Readers of Hugo’s Notre Dame will remember his description of the Archdeacon as he clung to the lead gutter of the tower: “Meanwhile he felt himself going bit by bit; his fingers slipped upon the gutter; he felt more and more the increasing weakness of his arms and the weight of his body; the piece of lead which supported him inclined more and more downwards. He saw beneath him, frightful to contemplate, the pointed roof of St. Jean-le-Rond, small as a card bent double. He looked, one after another, at the imperturbable sculptures of the tower—like him suspended over the precipice—but without terror for themselves or pity for him. All around him was stone,—before his eyes the gaping monsters; in the Parvis below, the pavement; above his head, Quasimodo weeping.”

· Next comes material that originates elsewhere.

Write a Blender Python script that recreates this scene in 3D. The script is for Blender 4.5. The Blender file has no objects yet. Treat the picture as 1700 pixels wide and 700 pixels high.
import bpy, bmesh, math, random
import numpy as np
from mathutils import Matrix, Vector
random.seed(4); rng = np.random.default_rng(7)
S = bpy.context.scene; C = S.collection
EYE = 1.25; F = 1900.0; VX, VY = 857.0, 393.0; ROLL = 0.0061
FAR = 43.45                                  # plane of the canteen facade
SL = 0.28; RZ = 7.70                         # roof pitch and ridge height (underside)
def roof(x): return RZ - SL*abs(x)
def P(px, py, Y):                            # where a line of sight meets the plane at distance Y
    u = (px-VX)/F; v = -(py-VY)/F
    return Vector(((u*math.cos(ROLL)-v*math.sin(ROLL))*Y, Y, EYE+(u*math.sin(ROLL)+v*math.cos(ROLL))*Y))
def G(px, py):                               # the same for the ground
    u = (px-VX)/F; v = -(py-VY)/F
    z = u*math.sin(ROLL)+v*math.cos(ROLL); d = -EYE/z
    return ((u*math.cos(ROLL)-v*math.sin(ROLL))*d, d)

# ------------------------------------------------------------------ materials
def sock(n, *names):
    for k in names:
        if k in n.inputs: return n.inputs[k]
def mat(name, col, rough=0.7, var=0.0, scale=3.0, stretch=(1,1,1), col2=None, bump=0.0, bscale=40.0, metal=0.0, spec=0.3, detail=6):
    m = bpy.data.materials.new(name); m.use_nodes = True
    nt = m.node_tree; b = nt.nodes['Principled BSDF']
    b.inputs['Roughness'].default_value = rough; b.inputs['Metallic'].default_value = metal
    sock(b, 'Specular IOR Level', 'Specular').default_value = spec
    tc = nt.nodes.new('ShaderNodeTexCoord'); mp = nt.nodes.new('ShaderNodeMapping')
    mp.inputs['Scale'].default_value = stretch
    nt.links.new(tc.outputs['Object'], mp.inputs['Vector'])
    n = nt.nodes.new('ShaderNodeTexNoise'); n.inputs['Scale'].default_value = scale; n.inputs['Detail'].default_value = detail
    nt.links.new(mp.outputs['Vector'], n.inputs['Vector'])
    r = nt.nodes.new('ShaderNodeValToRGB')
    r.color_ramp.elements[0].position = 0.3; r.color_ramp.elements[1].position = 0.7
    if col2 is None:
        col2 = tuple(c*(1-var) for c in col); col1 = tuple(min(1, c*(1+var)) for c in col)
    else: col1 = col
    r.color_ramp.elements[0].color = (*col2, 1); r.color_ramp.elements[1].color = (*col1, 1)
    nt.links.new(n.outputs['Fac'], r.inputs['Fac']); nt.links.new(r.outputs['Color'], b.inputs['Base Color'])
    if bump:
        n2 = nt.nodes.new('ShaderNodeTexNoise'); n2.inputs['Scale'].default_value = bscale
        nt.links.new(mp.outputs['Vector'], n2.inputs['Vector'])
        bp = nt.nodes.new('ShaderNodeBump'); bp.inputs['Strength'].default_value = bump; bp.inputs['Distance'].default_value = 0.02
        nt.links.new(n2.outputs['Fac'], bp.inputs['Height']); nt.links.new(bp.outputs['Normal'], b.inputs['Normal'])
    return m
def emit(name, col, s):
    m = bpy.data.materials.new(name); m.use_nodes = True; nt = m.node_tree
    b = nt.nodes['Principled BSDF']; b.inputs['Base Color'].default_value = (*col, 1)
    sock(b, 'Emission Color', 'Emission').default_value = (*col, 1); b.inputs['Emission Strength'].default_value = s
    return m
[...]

“LE STRYGE,” ONE OF THE CHIMÈRAS OF NOTRE DAME, WITH THE TOWER OF ST. JACQUES.
(After Méryon’s Etching.
Insatiable vampire l’éternelle luxure,
Sur la grande cité convoite sa pâture.
)

The Towers, though not of precisely the same size, appear to be so. The summit of the north tower is reached by an ascent of two hundred and ninety-seven steps. Each of the towers is pierced with coupled pointed openings and profusely enriched with mouldings and gargoyles. Both of them terminate with open parapets, the staircases ending in small turrets. The panorama of Paris from the top is magnificent, while the view of Notre Dame itself reveals to the full its structural beauty. Few sights are more impressive than that of the great roof ridge of the church, broken by the graceful modern flèche, and ending in the circular chevet. From this high place, likewise, one is able fully to appreciate the grand arrangement of flying buttresses, the forest of pinnacles, the host of gargoyles, statues, and other sculptured ornaments which adorn the structure. Of the famous peal of thirteen ancient bells which formerly occupied the belfries of the two towers, only one—le bourdon de Notre Dame—still remains. It has announced to Paris most of the great victories of the French army, and it still gives the signal to other bells to usher in the great festivals of the Church. Of the other bells existing here, the most interesting is one of Russian workmanship, which was brought from Sebastopol.

THE ROOF-RIDGE OF NOTRE DAME.
(From a drawing by Joseph Pennell, by permission of the “Pall Mall Magazine.”)

The Flèche, over the crossing, was built in 1859–60, the ancient one being destroyed in 1787 and replaced by a bulb-like structure which was irreverently compared to a pepper box. To this circumstance Victor Hugo alludes scornfully: “Un architecte de bon goût l’a amputé, et a cru qu’il suffisait de masquer la plaie avec ce large emplâtre de plomb, qui ressemble au couvercle d’une marmite.” In removing this atrocity Viollet-le-Duc was assuredly performing a necessary service. His elaborate though slender steeple is of oak covered with lead, and weighs 750,000 kilos. It is ornamented with numberless crockets and pierced with well-contrived openings. The base is led up to by tiers of statues placed on brackets in the angles formed by the junction of the roofs of the nave, transepts and choir. The ball below the cross encloses reputed fragments of the cross and the crown of thorns. There can be little doubt that Viollet-le-Duc, speaking generally, has constructed a flèche which would have commended itself to mediæval designers. It is interesting to note the slender character of the structures which in France rise above the crossings, as compared with the huge towers which occupy a like position in the English cathedrals of Lincoln, Canterbury and York, or with the comparatively substantial spires to be found at Salisbury, Norwich and Lichfield.